After repeatedly threatening to pull out of the alliance over the last several months, Donald Trump’s administration now claims NATO “turned their backs” on the U.S. after its partners refused to join the president’s war in Iran.
While the alliance contends with a possible future without the U.S., NATO’s secretary general Mark Rutte — who has spent a year fawning over Trump in an apparent attempt to diplomatically stroke the president’s ego — is tasked with keeping the president close.
Rutte, who referred to Trump as “daddy” and sent him a swooning text message that the president posted on Truth Social, mounted a charm offensive last year to maintain a frail alliance that Trump has hollowed out with calls to war and insults directed to European allies who dared criticize his actions.
Rutte is now caught between a president who threatens to abandon the alliance and NATO members who have clashed with his own public statements supporting the U.S.-Israeli campaign and public appeals for Americans to get behind their president.
“I’ve seen the polling, but I really hope the American people will be with him,” Rutte told CBS last month. “He is doing this to make the whole world safer.”
European allies are questioning whether Rutte’s approach is working, according to Bloomberg, citing people familiar with the matter who spoke anonymously to describe private conversations.

Despite his “Trump whisperer” reputation, Rutte hasn’t been able to rally Trump to Ukraine’s aid, negotiate a trade agenda that has shocked global markets, or stop a military campaign that has killed hundreds of Iranians while choking off fuel supplies.
Trump, meanwhile, threatened to send Iran “back to the stone ages” and promised to wipe out a “whole civilization” in a country of more than 90 million people.
Last week, following Trump’s address to the nation on the status of the war, France’s President Emmanuel Macron unloaded on Trump’s contradictory and violent rhetoric. “When we’re serious, we don’t say every day the opposite of what we said the day before,” he told reporters. “And, maybe, one shouldn’t speak every day.”
German Chancellor Friedrich Merz has repeatedly urged for diplomacy, while Germany’s president Frank-Walter Steinmeier was more blunt, calling the war a “disastrous mistake” that breaches international law.
After Trump announced plans for a two-week ceasefire hours after stating that a “whole civilization will die,” Spain’s Prime Minister Pedro Sánchez said his government “will not applaud those who set the world on fire just because they show up with a bucket.”
Before Trump’s Wednesday meeting with Rutte in Washington, D.C., White House press secretary Karoline Leavitt delivered a message on the president’s behalf about NATO: “They were tested, and they failed.”
“It’s quite sad that NATO turned their backs on the American people over the course of the last six weeks when it’s the American people who have been funding their defense,” Leavitt said.
The president “has discussed” U.S. withdrawal from the alliance, she said.

Europe — bracing for the possibility of a United States that refuses to defend its allies — is “exactly” what NATO’s enemies want to see, former NATO spokesperson Oana Lungescu told Bloomberg.
The financial and political blowback from a potential U.S. withdrawal would be devastating, leaving European leaders on the hook for more than $1 trillion in defense support on top of their already-climbing defense budgets, according to a study from the International Institute for Security Studies.
Congress in 2023 passed a law that prevents any U.S. president from withdrawing from the 32-member alliance, which was founded in the aftermath of World War II to counter threats from the Soviet Union.
At the core of the alliance is a mutual defense agreement that stipulates that an attack on one member is considered an attack on all.
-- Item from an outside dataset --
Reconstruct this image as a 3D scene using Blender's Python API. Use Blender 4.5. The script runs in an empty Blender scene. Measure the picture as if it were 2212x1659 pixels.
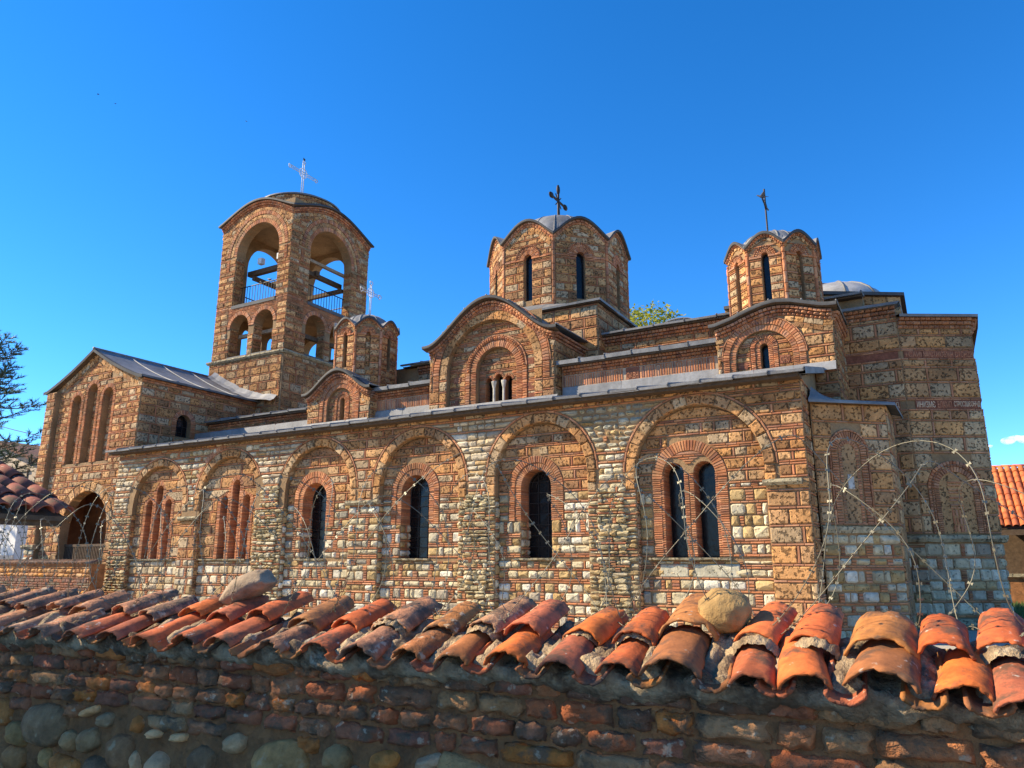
import bpy, bmesh, math, random
from mathutils import Vector, Matrix, noise
from mathutils.geometry import tessellate_polygon

# ------------------------------------------------------------------ camera, sky, sun, exposure
sc = bpy.context.scene
EYE = (0.0, 0.0, 1.65)
YAW = math.radians(29.7)
PITCH = math.atan(383.5 / 1600.0)
cam_d = bpy.data.cameras.new('camera')
cam_d.sensor_width = 36.0
cam_d.lens = 1600.0 / 2212.0 * 36.0
cam_d.clip_start = 0.05
cam_d.clip_end = 6000.0
cam = bpy.data.objects.new('camera', cam_d)
sc.collection.objects.link(cam)
cam.location = EYE
cam.rotation_euler = (math.pi / 2 + PITCH, 0.0, YAW)
sc.camera = cam

SUN = Vector((-1.0, -0.45, 0.74)).normalized()      # towards the sun
world = bpy.data.worlds.new('World')
sc.world = world
world.use_nodes = True
wn = world.node_tree.nodes; wl = world.node_tree.links
sky = wn.new('ShaderNodeTexSky')
sky.sky_type = 'NISHITA'
sky.sun_disc = False
sky.sun_elevation = math.asin(SUN.z)
sky.sun_rotation = math.atan2(SUN.x, SUN.y)
sky.altitude = 1500.0
sky.air_density = 0.85
sky.dust_density = 0.0
sky.ozone_density = 3.2
hs = wn.new('ShaderNodeHueSaturation')
hs.inputs['Saturation'].default_value = 1.30
hs.inputs['Value'].default_value = 1.0
bg = wn['Background']
bg.inputs['Strength'].default_value = 0.15
wl.new(sky.outputs[0], hs.inputs['Color'])
tint = wn.new('ShaderNodeMix'); tint.data_type = 'RGBA'; tint.blend_type = 'MULTIPLY'; tint.inputs[0].default_value = 1.0
tint.inputs[7].default_value = (0.86, 0.96, 1.04, 1.0)        # deep violet-leaning blue of the whole sky
wl.new(hs.outputs[0], tint.inputs[6])
wl.new(tint.outputs[2], bg.inputs['Color'])

sun_d = bpy.data.lights.new('sun', 'SUN')
sun_d.energy = 5.0
sun_d.angle = math.radians(0.5)
sun_d.color = (1.0, 0.85, 0.60)
sun = bpy.data.objects.new('sun', sun_d)
sc.collection.objects.link(sun)
sun.rotation_euler = SUN.to_track_quat('Z', 'Y').to_euler()
sun.location = (-30, -15, 40)

sc.view_settings.view_transform = 'Standard'
sc.view_settings.look = 'None'
sc.view_settings.exposure = 1.05
sc.view_settings.gamma = 1.0
sc.view_settings.use_curve_mapping = False
sc.cycles.volume_bounces = 6

# ------------------------------------------------------------------ helpers
rng = random.Random(11)
COL = sc.collection
UPX = (math.cos(YAW), math.sin(YAW), 0.0)
FH = (-math.sin(YAW), math.cos(YAW), 0.0)
cp, sp = math.cos(PITCH), math.sin(PITCH)
FWD = Vector((FH[0] * cp, FH[1] * cp, sp))
UPV = Vector((-FH[0] * sp, -FH[1] * sp, cp))
RGT = Vector(UPX)
EYV = Vector(EYE)

def uni(a, b): return rng.uniform(a, b)
def nz(x, y, z=0.0): return noise.noise(Vector((x, y, z)))

def obj_from(name, verts, faces, mat=None, parent=None, smooth=False, col=None, colname='col'):
    me = bpy.data.meshes.new(name)
    me.from_pydata([tuple(v) for v in verts], [], faces)
    if smooth:
        me.polygons.foreach_set('use_smooth', [True] * len(me.polygons))
    if col is not None:
        at = me.attributes.new(colname, 'FLOAT_COLOR', 'POINT')
        if isinstance(col[0], (int, float)):
            at.data.foreach_set('color', list(col[:3]) * 0 + [c for _ in verts for c in (col[0], col[1], col[2], 1.0)])
        else:
            at.data.foreach_set('color', [c for k in col for c in (k[0], k[1], k[2], 1.0)])
    me.update()
    o = bpy.data.objects.new(name, me)
    COL.objects.link(o)
    if mat: me.materials.append(mat)
    if parent: o.parent = parent
    return o

def thing(name, label, cat, loc=(0, 0, 0), group=None):
    o = bpy.data.objects.new(name, None)
    COL.objects.link(o)
    o.empty_display_size = 0.2
    o.location = loc
    tag(o, label, cat, group)
    return o

def tag(o, label, cat, group=None):
    o['label'] = label; o['category'] = cat
    if group: o['group'] = group
    return o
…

It has been invoked only once, in 2001, after the September 11 terror attacks in New York and Washington, D.C.
Twenty-five years later, that alliance is “broken,” according to Ivo Daalder, former U.S. ambassador to NATO under Barack Obama.
Europe’s distance from the Iran war is a “reflection of the fact that NATO is deeply damaged,” he told Germany’s Deutsche Welle.
“It reinforces the fundamental reality that Europe no longer trusts the United States, believes the United States is an unreliable ally, and therefore is no longer willing to participate in these kind of operations,” he added. “That is why this is the worst crisis of NATO.”